1594: Florida Governor Canco learned from David Glande that the 1587 colony was still alive. (Miller, 2000: 207, citing Canço, Report: 156).
1599: Sir Walter Raleigh begins sending ships to Virginia to bring back sassafras (Phil Jones, 2001) and keep England's claims alive in America that a colony still existed.
1601: Martin Pring, with John White on board, made another voyage to search for the “Lost Colony” (Hulton, 1984).
1602: Samuel Mace, of Weymouth, who had been in Virginia twice before, is employed by Raleigh “to find those people which were left there in 1587."
August 1602: Sassafras and cedar brought back by two recent Virginia voyages (Mace is one, and probably Pring, again with John White aboard, is the second one). One of those ships is a pinnace ship sent out to find the Roanoke Colonists. (Nicholls & Williams, 2011). A pinnace ship is needed to sail through the barrier islands of the Outer Banks and into the Albemarle Sound and Chowan River. In all probability, Pring and White sailed the pinnace. This gives more evidence that the Pring voyage with John White made contact with Raleigh’s colony. Of the many voyages to Roanoke by the English when searching for the colonists, this is the first and only recorded use of a pinnace ship used in those searches.

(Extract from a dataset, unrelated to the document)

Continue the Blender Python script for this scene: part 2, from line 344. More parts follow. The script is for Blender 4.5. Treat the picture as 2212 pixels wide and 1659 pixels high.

The pinnace sailed 50 miles into the main from Roanoke Island to the west end of the Albemarle Sound, then north along the Chowan River to the Chowanock Village of Chowanoac (the Blond Town). And the governor's colony had come to light. It is probable that Elannor was not at the village upon their arrival but rather near Powhatan Town. The governor returned the following Spring and the Powhatans were expecting them (Jon Sinatra, 2021)
May 1603: Just a few months following the Mace/Pring/White voyage of August 1602, Raleigh sends Samuel Mace to Virginia with Bartholomew Gilbert in two ships to bring back sassafras (Jones, 2001);(Miller, 2000). This is the first recorded landing at the Chesapeake Bay searching for the Lost Colony. John White is not listed as being on this latest voyage, but he probably was, only a few records from this voyage survived. Setting anchor in the Chesapeake Bay, Bartholomew Gilbert, and four crewmen went ashore to search for the missing members of the Lost Colony (Charles M. Hudson; Carmen Chaves Tesser (1994) The Forgotten Centuries). It was recorded that the men were attacked and put to death by the Indians (Zandt, Cynthia J. Van, 2008). Following this voyage, records cease regarding any search voyages by the English to Roanoke concerning the 1587 colony and the harvesting of sassafras, the English just stopped going to Roanoke, they knew where Elannor and any other survivors from the colony were at. Samuel Mace, the other ship on that voyage, and following the murder of Bartholomew Gilbert and 4 of his crew, Mace sailed the Rappahannock River and into Powhatan territory and took 3 Indians hostage. Virginia Indians were reported to be in London in August 1603. King Powhatan later complained that Englishmen had captured some of his people (Quinn, 1985), one of which was Elannor Dare. The date of this historic landing at the Chesapeake Bay, by Gilbert, and those aboard his ship, is represented in the Seal of Northampton County, Virginia.
July 1603: In a letter to his wife Bess, Sir Walter Raleigh while under arrest in the Tower of London, he directs that his “poor men’s wages to be paid with the goods upon their return from discovering and planting a colony in Virginia." The letter refers to the above Mace/Gilbert voyage (May 1603). The surviving colonists had been rescued.